Mr. and Mrs. John Prescott Robinson
and
Mr. and Mrs. Andrew James Jenkins
request the honour of your presence
at the marriage of their daughter
Sarah Elizabeth
to
Mr. William David Kennedy

Bride and Groom Hosting with Family

Together with their families
Sarah Elizabeth Robinson
and
William David Kennedy
request the honour of your presence
at their marriage

adult only reception

If you prefer your reception to be adults only, there are a few ways to tactfully handle wording. Proper etiquette would start with who you addressed the envelope to. If the children’s names weren’t included, it would be assumed they’re not invited. Unfortunately, not everyone knows this. You can have a small line included on your invitation that simply says “adult reception following”. If you are still worried that some of your guests may not catch on, you can include a line on your response card that let’s you fill in the number of people you have invited for that household. “We have reserved ___ seat(s) in your honor.”

additional wording

Additional Cards

Additional cards are generally used when the ceremony and reception are held at two separate locations.

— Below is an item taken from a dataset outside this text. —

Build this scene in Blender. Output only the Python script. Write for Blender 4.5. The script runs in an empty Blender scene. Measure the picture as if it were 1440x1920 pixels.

You will need to list the reception venue and address. This is also a good place to list a wedding website if you have one. Another good use for additional cards could be for accommodations, directions, or wedding events. However, keep in mind, you do not want to include your wedding registry anywhere on your invitation suite, this should be reserved for your wedding website or bridal shower invitations.

Response Cards

Response cards need to include your respond by date for your guests, a line to enter in their names, food choices, if you choose to have a plated dinner, and accept(s) and decline(s) options.

addressing

Outer Envelopes

When preparing your addresses for your envelopes, be sure to follow these rules of etiquette. Spell out roads, streets, states and anything that could possibly be abbreviated. Use formal names, no nicknames. Below are some samples for how to handle addressing names:

Married Couple

Mr. and Mrs. Christopher King

Unmarried Couple

Mr. Jonathan Hunter and Miss Hannah White

Family

Mr. and Mrs. Christopher King and Family

OR

Mr. and Mrs. Christopher King

Miss Annabelle King

Single Person with Guest

Mr. Stephen Thompson and Guest

Inner Envelopes

If you are including inner envelopes, this is where you would place any additional guest or children that are invited with the main guests. The outer envelope would be only for the main guest/couple. Below are some samples for how to handle addressing names:

Outer Envelope

Inner Envelope

Mr. and Mrs. Christopher King

Mr. and Mrs. King (formal)
OR
Sarah and Christopher (informal)

Mr. and Mrs. Christopher King

Mr. and Mrs. King
Miss Annabelle King (formal)
OR
Annabelle (informal)

Mr. Jonathan Hunter and Miss Hannah White

Mr. Hunter and Miss White

Mr. Stephen Thompson

Mr. Thompson and Guest

response envelope

The response envelope generally comes back to the bride or whoever is collecting the responses. Don’t forget to place a stamp on it!

ordering and assembly

how many to order

When placing your invitation order you will want to make sure you are ordering one for each household and not per person, or you will end up ordering way more than you need. You will want to order 10-15 additional invitation sets on top of your final count. This will account for any last minute additions or any returned invitations for wrong addresses or for keepsakes.

assembling and envelopes

If you order wedding invitations that have backings or enclosures where the invitation needs to be adhered, this will be professionally done for you before they are given to you. However, if you choose to not have us stack and stuff them into the envelopes for you, here are some tips for assembling them yourself. You will want to stack them from largest to smallest with your invitation being on the bottom followed by any additional cards you may have, and then your response card placed on top of the response envelope on the top of the stack. You will then slide the whole set into your envelope facing up towards the back of the envelope so when your guests pull them out, they will be facing them.